Chapter 1: The Problem

When negotiating a contract never bargain over the position.  When we do this it becomes personal and we are trying to prove a point.  As an alternative you could use positional bargaining as a technique.  The two types of positional bargaining is hard or soft which addresses the substance or deals with the substance. 

Chapter 2: Separate the people from the problem

When you separate the person you are dealing with them as a human being.  While dealing with the human being put yourself in their shoes and see their viewpoint.  Now you are able to look at the problem objective and come up with other solutions. 

Chapter 3: Focus on interests, not positions

Our interest are needs, desires, concerns, and fears.  Interests motivates people; they are silent movers behind the positions.  Your position is something you decided upon.  Your interests are what caused you to decide. 

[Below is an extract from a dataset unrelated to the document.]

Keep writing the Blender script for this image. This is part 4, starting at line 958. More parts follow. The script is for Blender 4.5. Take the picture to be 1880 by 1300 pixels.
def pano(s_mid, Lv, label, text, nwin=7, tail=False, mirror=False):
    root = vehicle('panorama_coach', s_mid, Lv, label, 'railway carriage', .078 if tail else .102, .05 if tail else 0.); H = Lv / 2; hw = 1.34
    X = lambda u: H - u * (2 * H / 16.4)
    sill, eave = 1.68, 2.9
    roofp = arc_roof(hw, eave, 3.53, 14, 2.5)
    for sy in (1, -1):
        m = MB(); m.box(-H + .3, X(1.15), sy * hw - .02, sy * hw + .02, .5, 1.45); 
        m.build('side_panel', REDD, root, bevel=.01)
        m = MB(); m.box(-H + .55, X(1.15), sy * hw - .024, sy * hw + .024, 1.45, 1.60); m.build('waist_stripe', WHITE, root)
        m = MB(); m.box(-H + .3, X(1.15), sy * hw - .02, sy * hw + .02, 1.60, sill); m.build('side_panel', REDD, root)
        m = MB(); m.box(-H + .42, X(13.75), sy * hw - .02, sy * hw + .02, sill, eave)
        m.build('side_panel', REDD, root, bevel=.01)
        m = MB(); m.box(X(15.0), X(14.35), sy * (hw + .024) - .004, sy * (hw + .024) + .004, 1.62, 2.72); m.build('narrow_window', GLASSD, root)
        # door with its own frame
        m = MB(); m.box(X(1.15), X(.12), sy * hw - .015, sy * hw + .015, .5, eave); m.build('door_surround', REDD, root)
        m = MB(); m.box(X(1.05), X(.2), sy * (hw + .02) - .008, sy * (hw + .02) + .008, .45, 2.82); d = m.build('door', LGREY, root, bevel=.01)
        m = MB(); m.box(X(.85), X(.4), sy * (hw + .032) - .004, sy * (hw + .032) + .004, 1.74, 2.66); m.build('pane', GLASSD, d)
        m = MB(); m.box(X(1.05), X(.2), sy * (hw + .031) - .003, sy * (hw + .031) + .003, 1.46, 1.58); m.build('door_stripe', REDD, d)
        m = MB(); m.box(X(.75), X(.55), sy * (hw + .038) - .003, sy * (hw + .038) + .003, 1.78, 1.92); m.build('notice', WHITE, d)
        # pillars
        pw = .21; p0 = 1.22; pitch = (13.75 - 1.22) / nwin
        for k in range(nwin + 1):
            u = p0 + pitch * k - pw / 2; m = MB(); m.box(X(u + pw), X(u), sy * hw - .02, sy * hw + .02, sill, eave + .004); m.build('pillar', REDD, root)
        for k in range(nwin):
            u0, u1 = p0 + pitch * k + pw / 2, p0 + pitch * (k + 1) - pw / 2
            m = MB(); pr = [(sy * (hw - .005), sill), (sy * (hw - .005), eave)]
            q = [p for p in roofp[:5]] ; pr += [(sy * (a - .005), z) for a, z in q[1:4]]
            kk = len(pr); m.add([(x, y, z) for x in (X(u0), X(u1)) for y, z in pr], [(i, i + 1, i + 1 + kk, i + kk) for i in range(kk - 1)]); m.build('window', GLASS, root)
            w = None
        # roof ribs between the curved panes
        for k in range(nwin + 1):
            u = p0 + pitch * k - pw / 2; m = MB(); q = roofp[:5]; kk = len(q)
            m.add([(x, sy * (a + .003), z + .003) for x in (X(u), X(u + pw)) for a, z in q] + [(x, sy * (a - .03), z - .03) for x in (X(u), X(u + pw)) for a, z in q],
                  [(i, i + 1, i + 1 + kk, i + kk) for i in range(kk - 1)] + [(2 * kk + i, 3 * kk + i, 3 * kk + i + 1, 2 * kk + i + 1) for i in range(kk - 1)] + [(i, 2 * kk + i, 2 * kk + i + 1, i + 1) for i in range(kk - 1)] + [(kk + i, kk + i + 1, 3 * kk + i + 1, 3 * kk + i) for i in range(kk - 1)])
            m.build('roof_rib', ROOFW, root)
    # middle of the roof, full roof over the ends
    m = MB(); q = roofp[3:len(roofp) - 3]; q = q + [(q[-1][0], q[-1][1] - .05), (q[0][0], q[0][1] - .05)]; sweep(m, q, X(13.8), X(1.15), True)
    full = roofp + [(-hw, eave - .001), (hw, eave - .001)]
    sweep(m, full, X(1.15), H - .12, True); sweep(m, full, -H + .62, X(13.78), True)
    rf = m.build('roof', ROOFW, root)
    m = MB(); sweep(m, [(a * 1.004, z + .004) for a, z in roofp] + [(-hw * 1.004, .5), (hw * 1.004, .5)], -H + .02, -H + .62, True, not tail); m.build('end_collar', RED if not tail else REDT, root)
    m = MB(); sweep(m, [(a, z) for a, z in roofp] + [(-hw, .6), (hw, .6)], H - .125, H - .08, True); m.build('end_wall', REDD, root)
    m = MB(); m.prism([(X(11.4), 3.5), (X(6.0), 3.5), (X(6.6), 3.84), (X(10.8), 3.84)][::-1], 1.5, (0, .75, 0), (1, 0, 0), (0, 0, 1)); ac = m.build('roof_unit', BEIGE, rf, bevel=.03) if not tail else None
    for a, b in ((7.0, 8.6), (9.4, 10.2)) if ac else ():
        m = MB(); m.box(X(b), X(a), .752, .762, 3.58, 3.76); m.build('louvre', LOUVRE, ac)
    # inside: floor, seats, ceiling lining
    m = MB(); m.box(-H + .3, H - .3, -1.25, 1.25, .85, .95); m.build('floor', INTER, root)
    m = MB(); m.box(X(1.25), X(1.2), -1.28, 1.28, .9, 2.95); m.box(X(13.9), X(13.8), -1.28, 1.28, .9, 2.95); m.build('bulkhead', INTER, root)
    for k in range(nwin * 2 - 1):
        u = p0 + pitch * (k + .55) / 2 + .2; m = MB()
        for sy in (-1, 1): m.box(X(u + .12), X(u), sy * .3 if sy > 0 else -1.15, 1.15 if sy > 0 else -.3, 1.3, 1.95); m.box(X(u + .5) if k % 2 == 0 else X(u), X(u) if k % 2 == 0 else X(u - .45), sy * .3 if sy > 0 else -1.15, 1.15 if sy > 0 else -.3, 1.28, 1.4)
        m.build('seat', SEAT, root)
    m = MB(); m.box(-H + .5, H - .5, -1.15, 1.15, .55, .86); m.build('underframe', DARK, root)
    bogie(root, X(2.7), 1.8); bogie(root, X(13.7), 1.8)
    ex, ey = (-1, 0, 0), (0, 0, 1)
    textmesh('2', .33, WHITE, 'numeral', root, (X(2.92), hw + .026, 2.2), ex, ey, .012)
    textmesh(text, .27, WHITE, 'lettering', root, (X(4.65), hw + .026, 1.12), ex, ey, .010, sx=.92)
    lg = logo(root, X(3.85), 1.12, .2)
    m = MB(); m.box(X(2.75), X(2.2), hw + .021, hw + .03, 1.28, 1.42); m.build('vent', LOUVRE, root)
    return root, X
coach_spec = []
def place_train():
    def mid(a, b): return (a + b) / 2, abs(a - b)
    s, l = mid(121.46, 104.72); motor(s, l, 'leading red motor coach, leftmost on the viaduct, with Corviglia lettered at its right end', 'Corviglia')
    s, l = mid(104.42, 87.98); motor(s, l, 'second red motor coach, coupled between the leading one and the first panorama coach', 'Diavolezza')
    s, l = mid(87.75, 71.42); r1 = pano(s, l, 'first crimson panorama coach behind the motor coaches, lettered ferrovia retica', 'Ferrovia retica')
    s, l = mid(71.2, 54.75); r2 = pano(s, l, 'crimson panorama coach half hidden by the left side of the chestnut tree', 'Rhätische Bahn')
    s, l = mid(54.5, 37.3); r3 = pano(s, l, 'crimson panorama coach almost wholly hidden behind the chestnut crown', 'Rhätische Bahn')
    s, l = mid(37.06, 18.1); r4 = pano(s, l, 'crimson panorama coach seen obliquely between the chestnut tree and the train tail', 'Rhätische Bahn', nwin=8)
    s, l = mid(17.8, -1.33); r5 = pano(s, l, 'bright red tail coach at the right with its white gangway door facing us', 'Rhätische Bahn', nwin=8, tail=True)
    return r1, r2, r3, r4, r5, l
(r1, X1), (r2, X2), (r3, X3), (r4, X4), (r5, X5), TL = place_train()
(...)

Chapter 4: Invent Options for Mutual Gain

There are four major obstacles that inhibit the inventing of an abundance of options in negotiations: premature judgment, searching for the single answer, the assumption of a fixed pie, and thinking that solving their problem is their problem.  To invent creative options we need to separate the inventing options from the act of judging them, to broaden the options on the table rather than look for a single answer, to search for mutual gains, and to invent ways of making decisions easy. 

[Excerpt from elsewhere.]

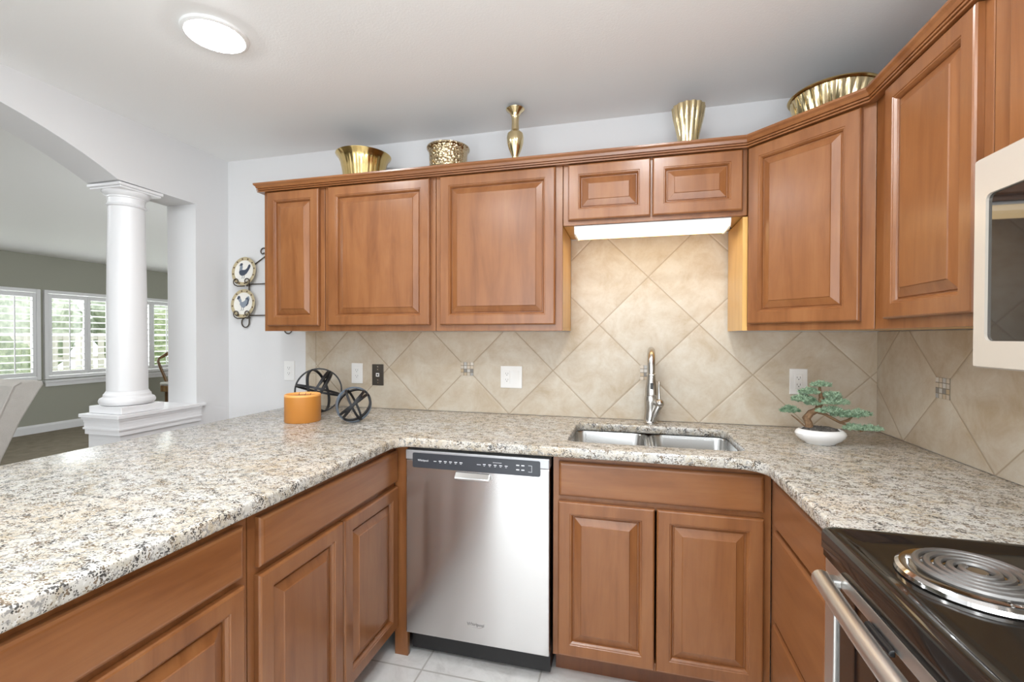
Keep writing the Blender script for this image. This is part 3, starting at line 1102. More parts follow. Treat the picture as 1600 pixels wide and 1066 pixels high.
def text_mesh(name, body_, size, mat, parent, loc, rot, extrude=0.0004):
    cu = bpy.data.curves.new(name, 'FONT')
    cu.body = body_
    cu.size = size
    cu.extrude = extrude
    cu.align_x = 'CENTER'
    cu.align_y = 'CENTER'
    cu.resolution_u = 3
    cu.materials.append(mat)
    o = bpy.data.objects.new(name, cu)
    COL.objects.link(o)
    bpy.context.view_layer.update()
    me = bpy.data.meshes.new_from_object(o.evaluated_get(bpy.context.evaluated_depsgraph_get()))
    bpy.data.objects.remove(o)
    o = bpy.data.objects.new(name, me)
    COL.objects.link(o)
    if not me.materials:
        me.materials.append(mat)
    o.parent = parent
    o.location = loc
    o.rotation_euler = rot
    return o


text_mesh('brand_lettering', 'Whirlpool', 0.011, INK, pn, (-0.218, yf - 0.0048, 0.8225), (PI / 2, 0, 0))
lg = text_mesh('brand_lettering', 'Whirlpool', 0.017, plain('logo_grey', (0.2, 0.2, 0.2), 0.3, 0.6), dw.children[1], (0.004, yf - 0.0006, 0.189), (PI / 2, 0, 0))
ring = [(0.004 + 0.030 * math.cos(a), yf - 0.0006, 0.184 + 0.008 * math.sin(a)) for a in [PI * 0.85 + i * PI * 1.15 / 14 for i in range(15)]]
obj('brand_swoosh', tube(new(), ring, 0.0009, 6), CHROME, dw.children[1])
b = new()
prism(b, [(yf + 0.0, 0.788), (yf - 0.006, 0.788), (yf - 0.022, 0.772), (yf - 0.024, 0.765), (yf - 0.020, 0.760), (yf - 0.003, 0.760), (yf + 0.0, 0.764)], 'x', -0.078, 0.064)
obj('handle', b, CHROME, dw, bevel=0.002)
obj('kick_plate', box(new(), -hw + 0.01, hw - 0.005, -0.235, -0.225, 0.012, 0.108), BLACK, dw)
for xx in (-hw + 0.03, hw - 0.03):
    obj('foot', lathe(new(), [(0.018, 0.0), (0.018, 0.006), (0.006, 0.007), (0.006, 0.02)], 14, (xx, -0.215, 0.0)), BLACK, dw)

# ------------------------------------------------------------------ range
RY0, RY1 = -1.236, -1.996
rg = thing('electric_range', 'black and stainless coil-top electric range at the right end of the worktop', 'range', (0.74, (RY0 + RY1) / 2, 0))
ry = (RY0 - RY1) / 2


def W2L(x, y, z):
    return (x - 0.74, y - (RY0 + RY1) / 2, z)


obj('body', box(new(), 0.445 - 0.74, XR - 0.012 - 0.74, -ry + 0.002, ry - 0.002, 0.06, 0.884), BLACK, rg)
# cooktop with raised rim
b = new()
R_ = []
for ins, z in ((0.0, 0.885), (0.0, 0.917), (0.004, 0.924), (0.010, 0.9265), (0.022, 0.926), (0.034, 0.917), (0.05, 0.915)):
    R_.append([b.verts.new((p[0], p[1], z)) for p in rrect(0.392 - 0.74 + ins, XR - 0.012 - 0.74 - ins, -ry + ins, ry - ins, 0.014 + ins * 0.5, 5)])
n = len(R_[0])
for A, B in zip(R_, R_[1:]):
    for i in range(n):
        b.faces.new((A[i], A[(i + 1) % n], B[(i + 1) % n], B[i]))
b.faces.new(R_[-1])
b.faces.new(R_[0][::-1])
ct = obj('cooktop', b, BLACKG, rg, smooth=True, angle=60)


def burner(cx, cy_, r):
    o = obj('drip_pan', lathe(new(), [(0.02, 0.9155), (r * 0.80, 0.9155), (r * 0.86, 0.9185), (r * 0.94, 0.925), (r, 0.9275), (r * 1.06, 0.9275), (r * 1.12, 0.9235), (r * 1.14, 0.9172), (r * 1.10, 0.9158)], 56, W2L(cx, cy_, 0.0), caps=False), CHROME, rg, smooth=True)
    pts_ = []
    turns = 4.6
    for i in range(int(turns * 36) + 1):
        a = 2 * PI * i / 36
        rr = r * 0.18 + (r * 0.90 - r * 0.18) * (i / (turns * 36))
        pts_.append(W2L(cx + rr * math.cos(a + 2.0), cy_ + rr * math.sin(a + 2.0), 0.9340))
    obj('coil', tube(new(), pts_, 0.0056, 8), COIL, o, smooth=True)
    sp_ = new()
    for a in (0.4, 0.4 + 2.094, 0.4 + 4.189):
        tube(sp_, [W2L(cx + 0.012 * math.cos(a), cy_ + 0.012 * math.sin(a), 0.9265), W2L(cx + r * 0.97 * math.cos(a), cy_ + r * 0.97 * math.sin(a), 0.9265)], 0.0025, 6)
    obj('coil_support', sp_, CHROME, o)
    obj('coil_cap', lathe(new(), [(0.0, 0.936), (0.013, 0.936), (0.016, 0.931), (0.0, 0.930)], 18, W2L(cx, cy_, 0)), CHROME, o, smooth=True)


burner(0.560, -1.411, 0.094)
burner(0.565, -1.810, 0.078)
burner(0.850, -1.415, 0.078)
burner(0.850, -1.810, 0.100)
# back guard
bgd = obj('back_guard', box(new(), XR - 0.07 - 0.74, XR - 0.012 - 0.74, -ry + 0.003, ry - 0.003, 0.928, 1.10, 0.006), STEELV, rg)
for k, yy in enumerate((-0.30, -0.20, 0.20, 0.30)):
    obj('knob', lathe(new(), [(0.0, 0.0), (0.022, 0.0), (0.019, 0.018), (0.0, 0.018)], 20), BLACK, bgd, smooth=True)
    kb = bgd.children[-1]
    kb.rotation_euler = (0, -PI / 2, 0)
    kb.location = (XR - 0.0705 - 0.74, yy, 1.02)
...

Chapter 5: Insist on using objective criteria

Negotiators usually resolve issues by stating what they will or will not accept.  Try to reach a decision based on principle not pressure.  Then try to be fair, efficiently, and insist on using an objective criteria.  When using an objective criteria each standard becomes a lever you can use to persuade your opponent.

All of these negotiating techniques can be used with parents, teachers, students, and staff.  My favorite is focusing on the interest not the problem.  Today in staff development I read about a teacher in New York who wanted to make a change because one out of every ten students attended college.  He started focusing on the interest not the problem.  On the first day of school he shared an acceptance letter from a college with his 5th grade students.  Soon his students became interested in college so he allowed them write to the admission office at Harvard, Yale, and Princeton.  The admission office responded to each student and informed them of what would be required of them to attend a great university.  The students were motivated to learn.  The teacher sponsored a "Parent Learning Activity" monthly which included teaching the parents what he would teach the students for the upcoming month.  The parents begin to see the important of an education and they pushed their children to learn.  Each year his class has the highest Math and Reading scores in the 5th grade class.  This teacher focused on the interest not the problem.